We got trouble, trouble, trouble. Right here at the foot of Pikes Peak, friends, we got trouble with a capital T, and that rhymes with P, and that stands for Skate Park.

Reversing their controversial 4-3 decision of two weeks ago, the Town of Monument Board of Trustees unanimously agreed to let construction of the Monument Skate Park continue, granting a 10-week stay of execution for the volunteers to finish the project they have spent three years bringing to fruition.

Monument Skate Park Committee Chairmen Robert Owens told the Indy the park was 80 percent completed when the town trustees voted to shut it down on September 5 and to "render it safe," threatening to tear it down the very next day. After coming up short of their Labor Day deadline to complete the planned Skate Park, Owens' committee rallied the town's citizens to make their voices heard and force their town government to work for them.

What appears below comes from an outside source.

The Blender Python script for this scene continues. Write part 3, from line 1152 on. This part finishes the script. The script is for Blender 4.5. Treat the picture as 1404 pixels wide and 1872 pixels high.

Close to 100 people crowded into the Town Hall meeting room Monday night, touting the nearly completed park as a positive recreation activity for local youth as well as a monument to the spirit of volunteerism. The park has been built entirely by volunteers using donated materials and equipment.

Aside from concerns about the volunteers' ability to complete the project in a timely manner, there was at least some opposition from residents living adjacent to the park who worried about excessive noise. And although Mayor Leon Tenney and the five trustees in attendance repeatedly expressed concern about the safety of the park, several citizens speculated that a desire to sell the land and take advantage of escalating property values could have driven the trustees' earlier vote to abort the project.

Tenney said he appreciated the community involvement during the tumultuous two weeks since the board's decision, but he chastised the crowd in attendance, pointing out that if they had put "one tenth of the energy they've put out in the last two weeks [fighting the shut down], they would have met their deadline."

"How can the town afford to not do it?" one elderly resident asked before the trustees voted. "How could they say 'no' to all these kids?"

Perhaps the unanimous vote of confidence will lead toward the same kind of community healing that took place in Salida last weekend. "If they approve it and build it," the elderly man said, "I might just get out there and try it myself."